従って、プラモやフィギュア関係でハイパークロームAgを使う必要性はほぼ皆無になったといえるでしょう…。ただし、これはトップコート不可ですので、トップコートまで完全に出来た場合はハイパークロームAgのほうがより質の高い物にできるはず。ただ実現の難易度が高いという…
そのうちテストピースを作ってみたいと思いますが、ウレタン下地+プレミアムミラークロームで映り込みの激しいクロームにできます。が、手でこすると普通にハゲるのでやはりほかの銀塗装と同じく触るのはNGとなります。
■2018/9/17追記
そういえば最近以下のツイートを見かけました。
とうとうAG塗料でMGを塗装!!
エアブラシ塗装ですコレ、控えめに言ってヤバくないですか(゚∀゚)!!? pic.twitter.com/9BQSSI7C1e— Kシェパード (@syunkan715) 2018年9月14日
これ、使用しているのはハイパークロームAGの吹きっぱなしだそうです。ここまではウレタン下地でヌルヌルにしておけば、まあ大抵うまくいくんですが問題はこのあとのトップコートなんですよね。。。

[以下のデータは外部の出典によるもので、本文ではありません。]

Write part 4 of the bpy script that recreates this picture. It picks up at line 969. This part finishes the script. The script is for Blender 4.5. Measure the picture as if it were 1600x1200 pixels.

ハイパークロームAG専用の2液ウレタンのトップコートの手順としては、ドライでミスト状に薄くふきかけ、10分程度乾燥を2回程度繰り返し、その後ウェットで仕上げ…という感じなんです。ミスト吹きかけの状態ではきちんと銀色なんです。つや消し状態になりますが、ウェットでコートすると光沢になる…というのがなかなか実現できないのですよね。。。
私がやった時はどうしてもウェットコートしたタイミングで曇ったままだったり、光沢にはなるけど黄ばみが出たり、銀の粒子が動いて黒ずんだり…と散々でした。
最近はハイパークロームAGを販売しているシグナルさんもプラモ用の1液下地と1液コート剤を発売しているうえ、試作動画もアップしてくれているのでそれを参考にトップコートしてみると良いかもです。